“Ce n’est plus le village socialiste des années 80», tels sont les propos de la première personne rencontrée à l’entrée du village agricole d’Adila, anciennement désigné sous l’appellation de VAS (Village agricole socialiste).
Au fur et à mesure que l‘on avance à l’intérieur du village, le décor défiguré des habitations saute aux yeux, tout a changé. Le nombre des nouvelles constructions dépasse celui des anciens logements ayant la même architecture. Des annexes prévues dans cette cité tels le bain maure, le centre culturel, la mosquée, l’antenne administrative, l’école, le souk el fellah… il n’en reste que l’école, l’unité de soins et l’agence postale. Tout est à l’abandon. Le bitume a disparu des artères de la cité. Il est presque impossible de rouler en voiture. “Nous sommes abandonnés, pourtant, on nous a dit à maintes reprises que ces routes vont être goudronnées. Vous voyez, il n’y a rien», nous confie notre premier guide qui évoque aussi le manque d’éclairage public. “C’est l’insécurité totale. Vous pouvez être agressé à n’importe quel moment, même en plein jour. Il y a de plus en plus de délinquants. La situation est vraiment inquiétante», enchaîne notre interlocuteur, très nostalgique de “la belle époque”. “A notre arrivée, à la fin des années 90, nous étions tous de la même classe sociale, tous des fellahs. Aujourd’hui, c’est devenu une cité d’arrivistes», ajoute ce sexagénaire qui regrettera qu’il ne fasse pas bon vivre, comme avant, dans cette cité où « au début des années 80, c’était vraiment animé. Les veillées ramadhanesques sont aujourd’hui moroses et peintes d’inquiétude. Une fois les prières des Tarawih accomplies, il ne reste dehors que quelques jeunes qui s’adonnent à d’interminables parties de dominos jusqu’à l’aube, dans les quelques petites échoppes ouvertes spécialement durant ce mois de jeûne. Quant aux personnes âgées, elles préfèrent rentrer chez elles et passer le reste de la nuit devant le petit écran. Parfois, nous prenons le risque d’aller jusqu’à Tizi Gheniff pour y passer quelques heures, car en ville, il y a quand même du monde et on peut aussi aller siroter un café ou un thé sur la terrasse d’un café.

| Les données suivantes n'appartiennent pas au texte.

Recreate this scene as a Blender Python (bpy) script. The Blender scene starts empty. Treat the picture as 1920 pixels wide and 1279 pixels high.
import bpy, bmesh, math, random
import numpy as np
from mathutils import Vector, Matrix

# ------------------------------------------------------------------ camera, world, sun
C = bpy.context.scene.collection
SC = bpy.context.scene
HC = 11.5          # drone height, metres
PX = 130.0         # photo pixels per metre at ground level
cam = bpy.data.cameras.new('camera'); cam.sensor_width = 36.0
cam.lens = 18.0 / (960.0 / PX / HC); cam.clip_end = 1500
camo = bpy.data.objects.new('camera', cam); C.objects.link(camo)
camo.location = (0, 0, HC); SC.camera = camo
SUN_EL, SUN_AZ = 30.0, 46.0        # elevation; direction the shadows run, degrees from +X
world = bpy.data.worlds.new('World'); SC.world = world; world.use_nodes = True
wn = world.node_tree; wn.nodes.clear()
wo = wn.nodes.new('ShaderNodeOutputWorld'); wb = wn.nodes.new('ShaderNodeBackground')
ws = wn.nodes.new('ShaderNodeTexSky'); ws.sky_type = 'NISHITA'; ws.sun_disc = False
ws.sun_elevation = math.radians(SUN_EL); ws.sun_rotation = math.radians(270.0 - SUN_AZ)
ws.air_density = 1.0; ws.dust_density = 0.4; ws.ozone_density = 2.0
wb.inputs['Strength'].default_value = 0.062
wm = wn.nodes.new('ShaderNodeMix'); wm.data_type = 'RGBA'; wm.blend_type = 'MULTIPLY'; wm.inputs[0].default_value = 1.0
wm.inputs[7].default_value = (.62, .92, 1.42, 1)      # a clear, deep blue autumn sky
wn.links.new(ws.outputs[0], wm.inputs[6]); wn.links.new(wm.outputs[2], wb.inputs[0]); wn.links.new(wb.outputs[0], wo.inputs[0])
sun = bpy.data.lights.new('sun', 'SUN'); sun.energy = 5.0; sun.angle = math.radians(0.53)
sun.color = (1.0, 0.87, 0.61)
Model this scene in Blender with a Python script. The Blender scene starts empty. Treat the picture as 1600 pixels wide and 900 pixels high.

Routes défoncées, manque d’infrastructure, insécurité…
Ici à Adila, c’est le calme plat. Il vaut mieux ne pas sortir de chez soi ». Sur chemin du retour vers Tizi Gheniff, nous découvrons un autre village, celui de “Marako” sur la RN68. Là à l’opposé d’Adila, c’est très animé tout le monde bouge. Les locaux aménagés et ouverts spécialement pour les soirées de ce mois de jeûne étaient tous pleins à craquer. L’on entend des brouhahas qui parviennent de garages où des jeunes et quelques personnes âgées jouent au loto. Tout le long de la route, de petits vendeurs étalent leurs produits (Zalabia, gâteaux traditionnels, melon, pastèque…). « Ici, tout le monde se connaît. On est presque de la même famille, mais là-bas, à Adila, il y a beaucoup d’étrangers arrivés d’Alger, au milieu des années 80, et relogées dans une autre cité juste à côté. C’est là la différence», nous dit un jeune qui gère un petit café maure. Arrivé à Tizi Gheniff vers minuit passé les terrasses des cafés et la rue principale étaient bondées de monde. Il n’y a pas que les résidents de la ville, mais aussi des «veilleurs» venus de toute la contrée. Bien que sur le plan de l’animation culturelle c’est la « déche », il n’y a ni spectacle ni gala au programme, mais il faut tout de même dire, que les veillées sont animées et se prolongent jusqu’au petit matin.